Bruce was a bad bad man. He spent the first 25 years of his life looting, pillaging and all manner of debauchery. Then one day freshly divorced from his last bandit group for killing the leader in a dispute over the leader's wife he came across a burning farm house that a group of bandits had hit. Never one to let a little looting pass him by he entered the house stepping over the butchered farmer and his wife, and cheerfully ignoring the chocking cries of the couple's young daughter he tried to find any valuables he could find.

That was when the ceiling gave in pinning Bruce under a huge beam. He tried to free himself but lacked the strength to move the beam. There trapped underneath the beam, in the heat, listening to the young girl's cries and in incredible pain from the fire Bruce's sanity snapped and somewhere in his madness he found the strength to move the beam and save the little girl before setting off to slaughter the bandits.

Overall I played him as a very righteous knight in shining armor type character who was utterly convinced he was a member of a holy order which constantly changed always keeping the flame motif.

icefyer
2013-08-25, 07:25 AM
So far, the first character I ever made for D&D that actually stuck was my Kobold Cleric. I didn't care about the -4 strength, or the con hit. I wasn't in it for the Dragonwrought cheese, even though he is one for flavor purposes. He was fat as all hell (as in, he waddles and actually jiggles) and surprisingly cute. Neutral Good too considering he followed Pelor. Basic backstory was he was part of a lair that generally got along well with the nearby town, trading what metals the Kobolds didn't use for free food, protection, and payment to get what they needed from towns they didn't have an agreement with. Adventuring party comes in and assumes they've been harassing the town and starts destroying their mines, though with surprisingly few injuries.

Unfortunately my Kobold was one of those injured, and the party's cleric was one of Pelor, who teaches to spread good whenever possible, so she saw injured Kobolds that hadn't even been carrying weapons, and went around healing them. That act of compassion was what convinced him to become a healer for Pelor. The fatness was mostly due to a joke a friend made about what would happen if a senile wizard confused his pig-pink scales for him being an actual pig and cast an Engorge Person spell on him made permanent and it stuck, and so the nearly 200-pound scaly teddy-bear of a lardball was born. You can find him as my profile image...New to the site so no clue how that works.

Actually quite a fun character to play. Almost always upbeat and cheery, so rather sharply contrasts most other players I've played with. Once even got a minor boon from Pelor for convincing the party to spare a goblin witch when the Paladin wanted to go all "Smite evil first, ask questions never."

Asmodai
2013-08-27, 05:30 AM
I ran a enchanter Minotaur patterned after the Beatles.

Joe the Rat
2013-08-27, 09:01 AM
Still getting questions: "Is it devil talking?". Also spent plenty of time coming up with this voices, with a really deep and menacing one for my dark personality, tenor for the Leo and more rude, growling one for the pirate, but really liked the end result. Oh, also have trained my Evil Laugh. ) (yes, i have quite a voice range)Heh, forgot to check back. Very nice. It's surprising how much practice laughter takes. But I have a really good Muttley if I ever need it.

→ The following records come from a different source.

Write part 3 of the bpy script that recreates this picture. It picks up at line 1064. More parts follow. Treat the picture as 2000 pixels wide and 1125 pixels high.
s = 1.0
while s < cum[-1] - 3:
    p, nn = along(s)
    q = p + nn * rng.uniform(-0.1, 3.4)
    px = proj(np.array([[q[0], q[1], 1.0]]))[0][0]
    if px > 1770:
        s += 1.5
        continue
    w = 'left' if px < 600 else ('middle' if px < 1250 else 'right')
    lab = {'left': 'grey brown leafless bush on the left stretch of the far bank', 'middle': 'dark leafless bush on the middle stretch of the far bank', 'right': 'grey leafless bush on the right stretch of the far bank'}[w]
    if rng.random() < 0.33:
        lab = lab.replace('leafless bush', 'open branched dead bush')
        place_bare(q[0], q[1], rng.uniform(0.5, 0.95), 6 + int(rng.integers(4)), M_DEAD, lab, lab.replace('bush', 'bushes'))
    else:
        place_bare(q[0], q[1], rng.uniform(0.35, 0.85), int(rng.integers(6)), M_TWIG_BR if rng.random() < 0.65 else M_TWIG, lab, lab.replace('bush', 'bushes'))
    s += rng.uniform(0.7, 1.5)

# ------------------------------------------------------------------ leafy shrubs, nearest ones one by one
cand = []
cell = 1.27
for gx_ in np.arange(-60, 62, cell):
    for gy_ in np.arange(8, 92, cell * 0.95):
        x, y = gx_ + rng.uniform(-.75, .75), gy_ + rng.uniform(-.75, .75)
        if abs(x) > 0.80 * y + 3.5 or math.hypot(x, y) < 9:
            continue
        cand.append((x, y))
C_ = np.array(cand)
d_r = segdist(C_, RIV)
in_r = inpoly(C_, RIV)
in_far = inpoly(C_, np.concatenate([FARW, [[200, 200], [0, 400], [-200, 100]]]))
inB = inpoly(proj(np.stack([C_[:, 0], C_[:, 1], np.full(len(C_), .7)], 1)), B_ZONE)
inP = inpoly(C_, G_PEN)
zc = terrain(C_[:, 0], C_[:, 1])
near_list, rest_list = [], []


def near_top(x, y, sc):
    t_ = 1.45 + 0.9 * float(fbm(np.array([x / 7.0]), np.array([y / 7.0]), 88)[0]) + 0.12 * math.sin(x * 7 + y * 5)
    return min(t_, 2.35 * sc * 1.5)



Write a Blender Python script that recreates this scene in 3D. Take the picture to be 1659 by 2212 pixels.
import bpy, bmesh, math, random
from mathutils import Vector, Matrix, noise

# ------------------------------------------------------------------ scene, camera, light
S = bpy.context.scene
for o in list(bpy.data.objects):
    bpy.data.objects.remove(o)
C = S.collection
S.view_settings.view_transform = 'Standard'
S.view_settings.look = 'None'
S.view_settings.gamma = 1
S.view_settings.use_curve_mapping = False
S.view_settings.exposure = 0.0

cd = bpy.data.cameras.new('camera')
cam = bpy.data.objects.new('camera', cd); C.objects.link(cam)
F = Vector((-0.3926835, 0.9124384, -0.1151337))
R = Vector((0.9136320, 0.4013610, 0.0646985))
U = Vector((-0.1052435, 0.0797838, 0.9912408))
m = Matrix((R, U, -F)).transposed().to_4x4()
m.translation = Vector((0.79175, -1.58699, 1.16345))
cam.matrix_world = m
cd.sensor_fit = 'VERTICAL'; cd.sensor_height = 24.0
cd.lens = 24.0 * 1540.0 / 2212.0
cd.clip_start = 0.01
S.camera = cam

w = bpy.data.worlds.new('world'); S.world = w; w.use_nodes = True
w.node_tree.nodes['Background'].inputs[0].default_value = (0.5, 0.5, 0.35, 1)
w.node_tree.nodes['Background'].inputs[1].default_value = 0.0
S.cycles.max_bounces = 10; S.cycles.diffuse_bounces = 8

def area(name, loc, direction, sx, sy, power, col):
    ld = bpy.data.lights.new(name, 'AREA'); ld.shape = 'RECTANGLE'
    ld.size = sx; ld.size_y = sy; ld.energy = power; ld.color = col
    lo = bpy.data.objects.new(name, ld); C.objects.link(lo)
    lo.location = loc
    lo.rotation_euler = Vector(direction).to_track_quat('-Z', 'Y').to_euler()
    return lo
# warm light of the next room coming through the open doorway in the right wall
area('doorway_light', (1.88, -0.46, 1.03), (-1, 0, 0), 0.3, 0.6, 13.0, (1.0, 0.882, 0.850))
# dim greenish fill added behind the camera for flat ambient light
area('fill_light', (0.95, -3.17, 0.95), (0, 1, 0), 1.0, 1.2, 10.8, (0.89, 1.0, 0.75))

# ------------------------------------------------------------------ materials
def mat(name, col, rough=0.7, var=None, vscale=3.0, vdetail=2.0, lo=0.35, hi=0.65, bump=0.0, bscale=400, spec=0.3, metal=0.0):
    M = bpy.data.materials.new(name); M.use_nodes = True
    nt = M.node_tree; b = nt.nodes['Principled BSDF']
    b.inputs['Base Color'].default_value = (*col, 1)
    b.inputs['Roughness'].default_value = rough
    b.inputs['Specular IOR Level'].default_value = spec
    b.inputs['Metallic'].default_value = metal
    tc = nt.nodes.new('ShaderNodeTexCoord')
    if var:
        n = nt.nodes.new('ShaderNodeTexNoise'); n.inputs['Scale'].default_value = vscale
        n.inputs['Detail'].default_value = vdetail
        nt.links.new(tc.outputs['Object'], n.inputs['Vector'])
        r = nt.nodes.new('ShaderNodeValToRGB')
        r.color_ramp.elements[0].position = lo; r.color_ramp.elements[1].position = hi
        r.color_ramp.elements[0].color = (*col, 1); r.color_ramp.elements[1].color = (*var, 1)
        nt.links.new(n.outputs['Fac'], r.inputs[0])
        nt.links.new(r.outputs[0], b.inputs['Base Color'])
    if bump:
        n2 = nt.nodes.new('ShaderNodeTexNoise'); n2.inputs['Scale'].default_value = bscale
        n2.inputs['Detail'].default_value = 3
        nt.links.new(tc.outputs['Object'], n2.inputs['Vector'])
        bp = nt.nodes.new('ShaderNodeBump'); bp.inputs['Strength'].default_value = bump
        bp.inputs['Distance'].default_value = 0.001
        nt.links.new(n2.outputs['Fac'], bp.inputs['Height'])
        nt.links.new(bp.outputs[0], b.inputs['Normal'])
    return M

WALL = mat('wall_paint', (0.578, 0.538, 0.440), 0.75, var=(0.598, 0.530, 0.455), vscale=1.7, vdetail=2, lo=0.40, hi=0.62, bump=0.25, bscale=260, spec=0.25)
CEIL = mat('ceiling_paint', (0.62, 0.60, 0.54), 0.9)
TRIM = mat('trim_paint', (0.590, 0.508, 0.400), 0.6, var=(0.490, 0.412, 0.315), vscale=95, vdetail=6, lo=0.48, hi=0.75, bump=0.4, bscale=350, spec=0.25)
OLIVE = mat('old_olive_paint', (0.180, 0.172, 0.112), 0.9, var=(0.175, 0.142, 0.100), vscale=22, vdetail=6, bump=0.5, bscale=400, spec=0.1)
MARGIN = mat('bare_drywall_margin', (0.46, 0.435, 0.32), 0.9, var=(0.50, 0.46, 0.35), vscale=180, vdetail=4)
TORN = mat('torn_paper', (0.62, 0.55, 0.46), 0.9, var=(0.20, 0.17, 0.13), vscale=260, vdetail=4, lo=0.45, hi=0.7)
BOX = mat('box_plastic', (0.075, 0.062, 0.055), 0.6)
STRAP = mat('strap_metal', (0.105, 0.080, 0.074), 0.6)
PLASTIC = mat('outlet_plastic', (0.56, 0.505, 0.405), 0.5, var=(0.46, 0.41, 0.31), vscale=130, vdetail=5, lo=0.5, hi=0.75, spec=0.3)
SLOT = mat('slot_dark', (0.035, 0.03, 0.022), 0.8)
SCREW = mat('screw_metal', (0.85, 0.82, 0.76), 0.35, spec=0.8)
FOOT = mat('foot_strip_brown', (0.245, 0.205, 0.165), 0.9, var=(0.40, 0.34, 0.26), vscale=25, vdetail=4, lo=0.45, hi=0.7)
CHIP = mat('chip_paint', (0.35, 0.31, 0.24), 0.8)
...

I find you can do a lot with just a tone shift and rate of speech. I've got a grumpy Cleric with a flat tone, and a rather loquacious and excitable Bard.

Arkhosia
2013-08-30, 01:24 PM
I ran a enchanter Minotaur patterned after the Beatles.

Nice! I remember that I once made a lawful good Minotaur bard who played a flute and just began encounters offering for us to settle our differences over tea.

Subaru Kujo
2013-08-31, 06:45 PM
Not mine, but the most interesting I've played with was a flesh golem Cleric of Pelor.

The rationale was that they'd use the flesh of 6 heinous criminals, and meld it with the mind of a cleric, who would lead the condemned souls to redemption.

I thought it was strange, but the DM made it work out, which was astounding.